The Achievement Habit: Stop Wishing, Start Doing, and Take Command of Your Life

by Bernard Roth

The co-founder of the Stanford d.School introduces the power of design thinking to help you achieve goals you never thought possible.

Achievement can be learned. It’s a muscle, and once you learn how to flex it, you’ll be able to meet life’s challenges and fulfill your goals, Bernard Roth, Academic Director at the Stanford contends.

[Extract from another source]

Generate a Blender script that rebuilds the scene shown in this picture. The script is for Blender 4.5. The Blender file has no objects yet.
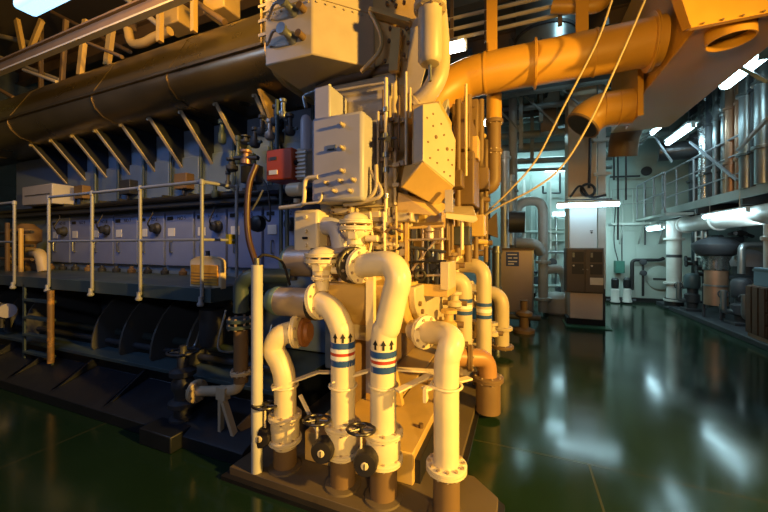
import bpy, bmesh, math, random
from mathutils import Vector, Matrix
random.seed(7)
S = bpy.context.scene
COL = S.collection
V = Vector
# ------------------------------------------------------------------ camera model
FPX, HZ, EYE, YAW = 333.0, 247.0, 1.7, math.radians(22.2)
FWD = V((-math.sin(YAW), math.cos(YAW), 0)); RGT = V((math.cos(YAW), math.sin(YAW), 0))
def ray(px, py): return FWD + RGT*((px-384)/FPX) + V((0, 0, (HZ-py)/FPX))
CAMP = V((0, 0, EYE))
def aY(px, py, y): d = ray(px, py); return CAMP + d*(y/d.y)
def aX(px, py, x): d = ray(px, py); return CAMP + d*(x/d.x)
def aZ(px, py, z): d = ray(px, py); return CAMP + d*((z-EYE)/d.z)
cam = bpy.data.cameras.new('camera'); co = bpy.data.objects.new('camera', cam); COL.objects.link(co)
co.location = CAMP; co.rotation_euler = (math.pi/2, 0, YAW)
cam.sensor_width = 36; cam.lens = FPX/768*36; cam.shift_y = -(256-HZ)/768; cam.clip_start = .05
S.camera = co
S.view_settings.view_transform = 'Standard'; S.view_settings.look = 'None'
S.view_settings.exposure = 0; S.view_settings.gamma = 1; S.view_settings.use_curve_mapping = False

# ------------------------------------------------------------------ materials
def M(name, c, rough=.5, metal=0, var=.18, scale=5, bump=0, bscale=60, emit=None, es=0, coat=0, rv=.12, rust=None, rustamt=.6):
    m = bpy.data.materials.new(name); m.use_nodes = True
    nt = m.node_tree; N = nt.nodes; L = nt.links; b = N['Principled BSDF']
    tc = N.new('ShaderNodeTexCoord')
    nz = N.new('ShaderNodeTexNoise'); nz.inputs['Scale'].default_value = scale; nz.inputs['Detail'].default_value = 6
    L.new(tc.outputs['Object'], nz.inputs['Vector'])
    mx = N.new('ShaderNodeMix'); mx.data_type = 'RGBA'
    mx.inputs[6].default_value = (*[max(0, v*(1-var)) for v in c], 1); mx.inputs[7].default_value = (*[min(1, v*(1+var)) for v in c], 1)
    L.new(nz.outputs['Fac'], mx.inputs[0]); out = mx.outputs[2]
    if rust:
        n2 = N.new('ShaderNodeTexNoise'); n2.inputs['Scale'].default_value = scale*2.3; n2.inputs['Detail'].default_value = 9; n2.inputs['Roughness'].default_value = .7
        L.new(tc.outputs['Object'], n2.inputs['Vector'])
        rp = N.new('ShaderNodeValToRGB'); rp.color_ramp.elements[0].position = rustamt; rp.color_ramp.elements[1].position = min(1, rustamt+.14)
        L.new(n2.outputs['Fac'], rp.inputs[0])
        m2 = N.new('ShaderNodeMix'); m2.data_type = 'RGBA'; m2.inputs[7].default_value = (*rust, 1)
        L.new(rp.outputs[0], m2.inputs[0]); L.new(out, m2.inputs[6]); out = m2.outputs[2]
    L.new(out, b.inputs['Base Color'])
    mr = N.new('ShaderNodeMapRange'); mr.inputs[3].default_value = max(.02, rough-rv); mr.inputs[4].default_value = min(1, rough+rv)
    L.new(nz.outputs['Fac'], mr.inputs[0]); L.new(mr.outputs[0], b.inputs['Roughness'])
    b.inputs['Metallic'].default_value = metal; b.inputs['Coat Weight'].default_value = coat
    if emit: b.inputs['Emission Color'].default_value = (*emit, 1); b.inputs['Emission Strength'].default_value = es
    if bump:
        bn = N.new('ShaderNodeTexNoise'); bn.inputs['Scale'].default_value = bscale; bn.inputs['Detail'].default_value = 4
        L.new(tc.outputs['Object'], bn.inputs['Vector'])
        bu = N.new('ShaderNodeBump'); bu.inputs['Strength'].default_value = bump; bu.inputs['Distance'].default_value = .01
        L.new(bn.outputs['Fac'], bu.inputs['Height']); L.new(bu.outputs[0], b.inputs['Normal'])
    return m
cream = M('cream_paint', (.70,.60,.41), .38, bump=.06, bscale=40, rust=(.45,.34,.2), rustamt=.68)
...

In The Achievement Habit, Roth applies the remarkable insights that stem from design thinking—previously used to solve large scale projects—to help us realize the power for positive change we all have within us. Roth leads us through a series of discussions, stories, recommendations, and exercises designed to help us create a different experience in our lives. He shares invaluable insights we can use to gain confidence to do what we’ve always wanted and overcome obstacles that hamper us from reaching our potential, including:

  • Don’t try—DO;
  • Excuses are self-defeating;
  • Believe you are a doer and achiever and you’ll become one;
  • Build resiliency by reinforcing what you do rather than what you accomplish;
  • Learn to ignore distractions that prevent you from achieving your goals;
  • Become open to learning from your own experience and from those around you;
  • And more.

The brain is complex and is always working with our egos to sabotage our best intentions. But we can be mindful; we can create habits that make our lives better. Thoughtful and powerful The Achievement Habit shows you how.